*Written instruction*
State the number of lines in these records that include the word "part", and add nothing to it.

Records with scene code:
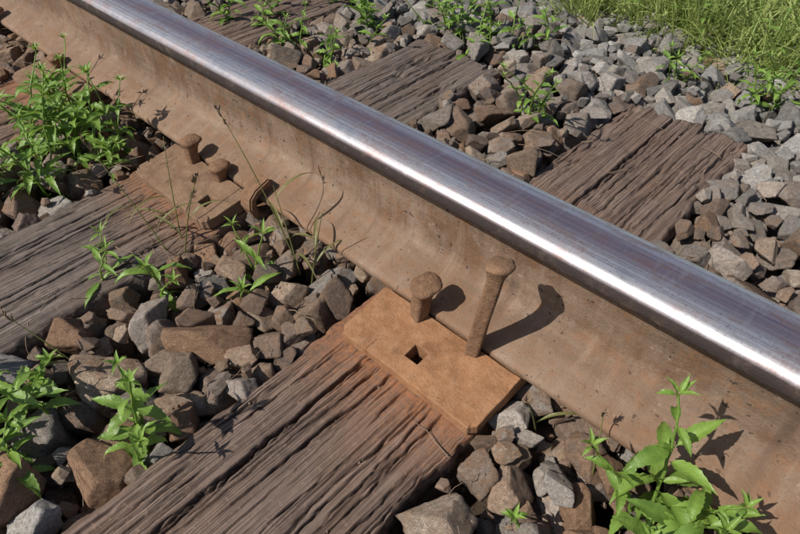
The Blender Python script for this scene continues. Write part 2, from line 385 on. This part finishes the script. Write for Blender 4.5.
def rock_proto(k,sub):
    bm=bmesh.new(); bmesh.ops.create_icosphere(bm,subdivisions=sub,radius=1.)
    r=random.Random(500+k); P=[]
    N_=r.randint(7,11); tries=0
    while len(P)<N_ and tries<400:
        tries+=1
        n=Vector((r.gauss(0,1),r.gauss(0,1),r.gauss(0,1))).normalized()
        if all(n.dot(p[0])<.55 for p in P): P.append((n,r.uniform(.44,.70)))
    off=Vector((k*3.1,k*1.7,0))
    for v in bm.verts:
        d=v.co.normalized(); t=1.18
        dw=(d+Vector((mn.noise(d*3+off),mn.noise(d*3+off*2),mn.noise(d*3-off)))*.04)
        for n,q in P:
            c=dw.dot(n)
            if c>.05: t=min(t,q/c)
        t*=1+.030*mn.noise(d*2.2+off)+.020*mn.noise(d*6+off)+.012*mn.noise(d*14+off)
        v.co=d*t*1.27
    me=bpy.data.meshes.new('stone'); bm.to_mesh(me); bm.free(); me.materials.append(M_rock)
    me.polygons.foreach_set('use_smooth',[True]*len(me.polygons))
    return bpy.data.objects.new('stone_%02d'%k,me)

G=.005; XA,XB,YA,YB=-2.6,.9,-1.1,1.25
nx=int((XB-XA)/G); ny=int((YB-YA)/G)
gx=XA+(np.arange(nx)+.5)*G; gy=YA+(np.arange(ny)+.5)*G
Hf=np.full((nx,ny),-.075)
blocked=np.zeros((nx,ny),bool)
for i,cx in enumerate(TIEC):
    yl=.44 if i==5 else .485
    mm=(np.abs(gx-cx)<TW/2-.004)[:,None]&(gy<yl)[None,:]
    blocked|=mm; Hf[mm]=-.001
    pm=(np.abs(gx-cx)<.09)[:,None]&(np.abs(gy)<.136)[None,:]; Hf[pm]=.02
tgt=np.full((nx,ny),.010)
tgt+=(fbm(gx[:,None]*5+0*gy[None,:],gy[None,:]*5+0*gx[:,None],40,3)-.5)*.030
tgt-=np.clip(gy-.5,0,1)[None,:]*.08
tgt[:, np.abs(gy)<.071]=.006
tgt[:, (gy<-.071)&(gy>-.10)]+= .006
pts=[];rots=[];scls=[];idx=[];cols=[]
NP=30
def colour(x,y,r):
    brown=1/(1+math.exp((y-.32-.15*(r.random()-.5)+.10*math.sin(x*3))/.055))
    if y<0: brown=1
    if r.random()<.12: brown=1-brown*.7
    v=r.uniform(.62,1.4)
    gcol=np.array(r.choice([(.42,.405,.375),(.47,.455,.425),(.52,.49,.445),(.33,.32,.305),(.46,.42,.365)]))*v*1.05
    bcol=np.array(r.choice([(.34,.24,.180),(.43,.31,.225),(.27,.20,.162),(.48,.365,.27),(.37,.305,.255),(.44,.375,.325),(.38,.225,.14)]))*v
    c=gcol*(1-brown)+bcol*brown
    near=math.exp(-(max(0,abs(y)-.08)/.12)**2)
    return (*c,float(np.clip(.14+brown*.86*max(r.random(),near*r.uniform(.3,1)),0,1)))
rr=random.Random(3)
def place_stone(x,y,z,sa,rot,col,ix_):
    ix=int((x-XA)/G); iy=int((y-YA)/G); n=int(sa[0]/G)+1; k=np.arange(-n,n+1)*G; U,Vv=np.meshgrid(k,k,indexing='ij')
    rho=(U*U+Vv*Vv)/(sa[0]*sa[1]); sl=(slice(ix-n,ix+n+1),slice(iy-n,iy+n+1))
    Hf[sl]=np.where(rho<1,np.maximum(Hf[sl],z+np.sqrt(np.clip(1-rho,0,1))*sa[2]*.9),Hf[sl])
    pts.append((x,y,z)); rots.append(rot); scls.append(sa); idx.append(ix_); cols.append(col)
place_stone(-.124,-.210,-.006,(.031,.026,.023),(.2,.1,.9),(.52,.41,.32,.5),5)
place_stone(-.128,-.155,-.006,(.020,.018,.018),(.5,.1,2.),(.40,.31,.25,.8),7)
def drop(size,K,far=False):
    a=size*rr.uniform(.9,1.25)/2; b=a*rr.uniform(.62,.95); c=a*rr.uniform(.5,.82); yaw=rr.uniform(0,6.283)
    best=None
    n=int(a/G)+1; k=np.arange(-n,n+1)*G; U,Vv=np.meshgrid(k,k,indexing='ij')
    cu=math.cos(yaw);su=math.sin(yaw); p=(U*cu+Vv*su)/a; q=(-U*su+Vv*cu)/b; rho=p*p+q*q; ins=rho<.95
    hz=np.sqrt(np.clip(1-rho,0,1))*c
    for _ in range(K):
        ix=rr.randint(n,nx-n-1); iy=rr.randint(n,ny-n-1)
        sl=(slice(ix-n,ix+n+1),slice(iy-n,iy+n+1))
        if (blocked[sl]&(rho<.7)).any(): continue
        S=Hf[sl]; z=np.quantile((S+hz)[ins],.86); 
        if z+c*.9>tgt[sl][ins].min()+(.5*c if abs(gy[iy])>.1+a else 0): continue
        if best is None or z<best[0]: best=(z,ix,iy,sl)
    if best is None: return False
    z,ix,iy,sl=best
    Hf[sl]=np.where(ins,np.maximum(Hf[sl],z+hz),Hf[sl])
    x=gx[ix];y=gy[iy]
    pts.append((x,y,z)); rots.append((rr.uniform(-.6,.6),rr.uniform(-.6,.6),yaw))
    scls.append((a*1.12,b*1.12,c*1.2)); idx.append(rr.randrange(NP)); cols.append(colour(x,y,rr)); return True
fails=0
for k in range(29000):
    s=.041 if k<10000 else (.031 if k<19000 else .020)
    s*=rr.uniform(.7,1.35)
    if not drop(s,3): fails+=1
print('rocks',len(pts),'fails',fails,'mean H',Hf[~blocked].mean())
protos=[rock_proto(k,4) for k in range(NP)]
instancer('ballast_gravel',pts,rots,scls,idx,cols,protos)

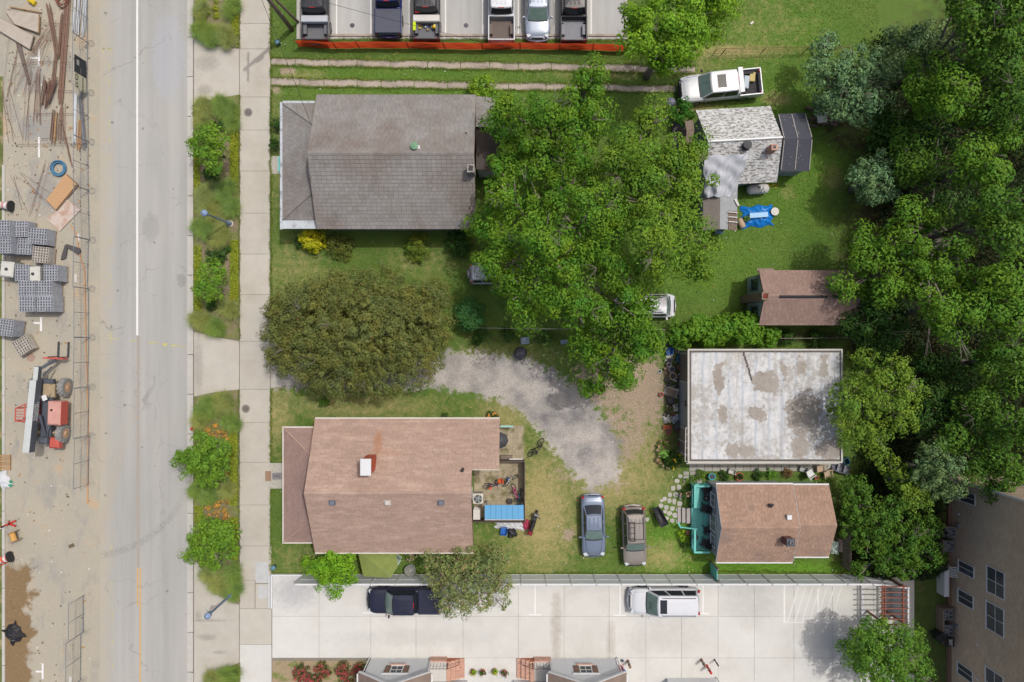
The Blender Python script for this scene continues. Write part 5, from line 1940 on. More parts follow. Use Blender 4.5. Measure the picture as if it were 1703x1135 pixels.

*Response*
2